映画監督って、人によっては計画したものがその通りに撮られていく楽しさみたいなこととか、逆に計画したものがその通りに段取られていくことにつまんないという感触を現場で思ったりとか、そういう様なものだと思うんですけど。これでいいんだろうかのオンパレードですよ、監督やってるときって。俳優はもう監督が悩んでるもんだから、こっちも悩む必要ないなっていう感じで、僕なんかどんな言い間違いがあっても、もう一回っていう気にならない。

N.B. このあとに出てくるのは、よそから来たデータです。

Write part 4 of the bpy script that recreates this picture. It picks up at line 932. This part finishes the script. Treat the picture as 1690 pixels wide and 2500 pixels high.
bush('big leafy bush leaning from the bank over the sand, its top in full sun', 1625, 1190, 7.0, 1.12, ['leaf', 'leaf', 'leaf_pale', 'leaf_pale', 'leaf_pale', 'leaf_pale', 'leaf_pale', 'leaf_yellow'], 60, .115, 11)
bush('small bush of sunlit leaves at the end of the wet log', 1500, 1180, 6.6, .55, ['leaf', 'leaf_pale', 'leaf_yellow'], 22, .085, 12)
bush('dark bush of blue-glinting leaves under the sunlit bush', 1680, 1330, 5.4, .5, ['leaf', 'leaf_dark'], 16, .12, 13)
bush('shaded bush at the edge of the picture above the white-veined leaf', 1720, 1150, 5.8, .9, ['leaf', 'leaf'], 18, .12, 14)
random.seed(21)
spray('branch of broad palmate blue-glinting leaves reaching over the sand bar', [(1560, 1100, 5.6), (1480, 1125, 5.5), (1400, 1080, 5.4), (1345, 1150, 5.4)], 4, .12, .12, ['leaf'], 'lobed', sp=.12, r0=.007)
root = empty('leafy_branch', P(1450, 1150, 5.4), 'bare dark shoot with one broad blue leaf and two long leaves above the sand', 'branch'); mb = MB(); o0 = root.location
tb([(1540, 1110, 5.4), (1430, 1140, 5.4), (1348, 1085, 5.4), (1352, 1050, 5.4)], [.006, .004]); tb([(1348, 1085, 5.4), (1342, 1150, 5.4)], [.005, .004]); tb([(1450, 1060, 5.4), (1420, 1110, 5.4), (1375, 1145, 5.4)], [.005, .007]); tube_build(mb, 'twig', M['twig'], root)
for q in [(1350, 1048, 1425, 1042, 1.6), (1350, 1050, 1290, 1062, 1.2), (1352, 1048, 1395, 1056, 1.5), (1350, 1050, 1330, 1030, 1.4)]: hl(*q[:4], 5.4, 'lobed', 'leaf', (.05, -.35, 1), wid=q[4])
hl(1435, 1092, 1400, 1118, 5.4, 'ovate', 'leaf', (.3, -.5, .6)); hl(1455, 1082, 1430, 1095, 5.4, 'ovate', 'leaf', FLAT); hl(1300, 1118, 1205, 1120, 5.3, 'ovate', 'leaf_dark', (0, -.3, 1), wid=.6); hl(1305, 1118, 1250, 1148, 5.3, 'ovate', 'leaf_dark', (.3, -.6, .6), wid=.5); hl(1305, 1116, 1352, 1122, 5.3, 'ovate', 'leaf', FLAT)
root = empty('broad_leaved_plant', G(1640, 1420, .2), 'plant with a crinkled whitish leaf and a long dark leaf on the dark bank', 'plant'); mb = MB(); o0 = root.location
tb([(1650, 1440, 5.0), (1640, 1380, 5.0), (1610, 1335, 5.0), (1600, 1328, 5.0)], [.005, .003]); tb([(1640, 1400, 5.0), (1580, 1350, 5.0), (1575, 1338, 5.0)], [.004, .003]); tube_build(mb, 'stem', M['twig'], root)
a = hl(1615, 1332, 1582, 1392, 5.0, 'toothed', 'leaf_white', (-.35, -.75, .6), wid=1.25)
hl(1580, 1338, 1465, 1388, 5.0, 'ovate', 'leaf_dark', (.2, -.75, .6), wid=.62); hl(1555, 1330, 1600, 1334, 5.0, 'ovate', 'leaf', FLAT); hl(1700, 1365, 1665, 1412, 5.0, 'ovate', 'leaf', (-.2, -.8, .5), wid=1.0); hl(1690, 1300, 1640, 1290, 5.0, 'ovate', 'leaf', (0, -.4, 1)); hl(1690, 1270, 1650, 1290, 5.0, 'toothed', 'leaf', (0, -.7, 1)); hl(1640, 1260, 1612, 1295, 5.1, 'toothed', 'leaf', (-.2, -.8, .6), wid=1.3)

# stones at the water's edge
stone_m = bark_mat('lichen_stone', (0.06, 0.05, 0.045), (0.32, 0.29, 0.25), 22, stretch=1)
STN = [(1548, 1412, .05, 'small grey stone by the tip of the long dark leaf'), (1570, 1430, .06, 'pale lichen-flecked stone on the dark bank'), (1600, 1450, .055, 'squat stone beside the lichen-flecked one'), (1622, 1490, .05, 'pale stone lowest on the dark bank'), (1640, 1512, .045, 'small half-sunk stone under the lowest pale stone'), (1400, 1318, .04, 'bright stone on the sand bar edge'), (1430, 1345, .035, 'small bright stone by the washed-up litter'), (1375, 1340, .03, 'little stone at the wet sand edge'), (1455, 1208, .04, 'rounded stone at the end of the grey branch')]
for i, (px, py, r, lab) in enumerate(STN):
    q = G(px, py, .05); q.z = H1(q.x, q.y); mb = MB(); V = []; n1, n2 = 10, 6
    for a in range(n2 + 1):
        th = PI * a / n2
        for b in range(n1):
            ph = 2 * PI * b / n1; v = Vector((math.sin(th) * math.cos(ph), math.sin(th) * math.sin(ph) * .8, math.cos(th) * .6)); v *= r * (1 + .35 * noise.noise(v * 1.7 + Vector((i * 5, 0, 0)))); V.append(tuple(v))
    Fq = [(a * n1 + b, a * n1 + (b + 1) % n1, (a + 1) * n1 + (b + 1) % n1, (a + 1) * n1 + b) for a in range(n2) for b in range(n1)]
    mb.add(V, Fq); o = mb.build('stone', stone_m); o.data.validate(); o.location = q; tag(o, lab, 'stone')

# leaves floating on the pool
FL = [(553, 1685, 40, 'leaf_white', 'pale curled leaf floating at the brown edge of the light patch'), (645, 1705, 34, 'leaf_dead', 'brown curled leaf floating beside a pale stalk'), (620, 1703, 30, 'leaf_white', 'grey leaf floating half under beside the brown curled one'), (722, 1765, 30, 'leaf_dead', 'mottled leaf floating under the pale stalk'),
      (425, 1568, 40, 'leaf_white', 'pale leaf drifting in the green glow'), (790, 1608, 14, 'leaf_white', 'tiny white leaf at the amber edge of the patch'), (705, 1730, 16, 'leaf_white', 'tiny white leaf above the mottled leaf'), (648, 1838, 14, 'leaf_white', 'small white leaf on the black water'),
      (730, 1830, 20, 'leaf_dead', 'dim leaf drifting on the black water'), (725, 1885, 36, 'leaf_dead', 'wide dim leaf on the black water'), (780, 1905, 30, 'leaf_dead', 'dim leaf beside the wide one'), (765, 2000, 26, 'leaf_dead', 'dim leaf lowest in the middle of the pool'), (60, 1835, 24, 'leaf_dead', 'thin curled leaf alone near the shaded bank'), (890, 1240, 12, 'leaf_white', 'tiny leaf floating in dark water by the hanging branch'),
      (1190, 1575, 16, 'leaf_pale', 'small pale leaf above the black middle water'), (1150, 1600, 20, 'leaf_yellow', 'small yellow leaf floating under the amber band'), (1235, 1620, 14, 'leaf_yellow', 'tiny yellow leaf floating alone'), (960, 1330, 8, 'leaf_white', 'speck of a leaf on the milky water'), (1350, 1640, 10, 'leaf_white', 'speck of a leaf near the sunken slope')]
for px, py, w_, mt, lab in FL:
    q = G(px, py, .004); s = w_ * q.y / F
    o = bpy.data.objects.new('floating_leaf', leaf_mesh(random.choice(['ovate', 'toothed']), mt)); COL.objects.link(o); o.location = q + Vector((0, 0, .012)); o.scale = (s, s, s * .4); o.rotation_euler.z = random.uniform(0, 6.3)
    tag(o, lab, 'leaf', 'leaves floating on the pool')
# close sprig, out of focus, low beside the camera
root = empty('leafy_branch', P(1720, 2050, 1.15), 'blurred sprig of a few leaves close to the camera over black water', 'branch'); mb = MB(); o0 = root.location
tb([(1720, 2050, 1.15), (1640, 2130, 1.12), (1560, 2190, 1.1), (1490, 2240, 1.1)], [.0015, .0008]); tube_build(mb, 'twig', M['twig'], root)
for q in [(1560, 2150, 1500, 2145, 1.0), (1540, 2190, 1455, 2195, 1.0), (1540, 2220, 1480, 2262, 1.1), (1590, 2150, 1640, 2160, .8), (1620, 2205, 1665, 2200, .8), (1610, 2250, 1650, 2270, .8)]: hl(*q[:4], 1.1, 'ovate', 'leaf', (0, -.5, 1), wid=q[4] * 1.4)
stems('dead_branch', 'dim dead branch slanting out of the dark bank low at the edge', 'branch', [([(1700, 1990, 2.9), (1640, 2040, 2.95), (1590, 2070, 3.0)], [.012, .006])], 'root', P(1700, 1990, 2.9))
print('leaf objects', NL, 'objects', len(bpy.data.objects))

もっとうまく出来る自信もないので。

Q:どっち側の気持ちもわかっちゃう良さと、窮屈さみたいなのがあったりします?
卓爾:でも、『Village On The Village』をどう撮るかとか、そんな段取りのことは全く現場では考えたりはしてなかったつもりなんです。なんか演出してたかもしれないですけど。
Q:実際助かってたみたいですよ。悩んだりするとアイディア出してくれたりして。
卓爾:えっ全然覚えてないんだけど。どうしようかって言われたこともあったかもしれない。そこで気負わないでそうしてくれる監督がいてくれてホント助かるっていうか、どうしたらいい?って言ってくれたら。ただ、正しいかどうかはすごく自信がない。俳優はどうしても肉体的な記憶しかないんで、肉体的なリサーチと行動とやっぱりその根拠を記憶にして次動く根拠にしていくっていうことしかないので。たまにそれをブツ切りにしてあるポジションポジションでしか想定してない監督さんっているので、こっちは全部繋げて考えてやらないと動けない。俳優の側が結構調整して、ホントはここをこう経由してここに来ないといけないとわかったうえで、こっからここに行ったフリをするっていう風に忙しく俳優が対応してたりすることがあるんですけども。今回はそんなことはなくて。お芝居に関しては、あらかじめ編集された何かを監督が現場で見ちゃってる様な目を見ると、ちょっと絶望するんですけど。それは今やんないで欲しいみたいなことって、でもそれ普通にあるんですよ。「そんなのはいらないんだよ」っていわれると殴りたくなるっていうか(笑)。そこにそういう歪んだ権力志向、どうしようもない格差が生まれていってしまうんですが、(『Village On The Village』には)そういうものはないですよねぇ、間違いはないっていうか。まぁ柴田さんも相当自由だし。どこまで真面目なのか、考えてるのかわかんないけど。「からあげ食べてきちゃった~」とか言って。
Q:さっきのお話聞いて思ったのは、柴田さんもおそらくイメージ的にはエモーショナルな部分がある仕上がりをイメージしてたんじゃないかなっていう気がして。
卓爾:あぁそうだよね。ストーリーの展開はやっぱり俳優やってて頼りにしちゃうから、そんときのこう他人をハグした時の温かみとかいうことを、頼りにすることでやってたりするけど、結果にそれが現れなくても全然オッケーっていうか、やれればいいわけでって感じでやってるかな。だから、うん、あのテレビ電話で話したところとかもいいキャスティングの人があそこに現れたり。よくまぁホントにボランティアの人も含めてみんな楽しそうにしてましたよね。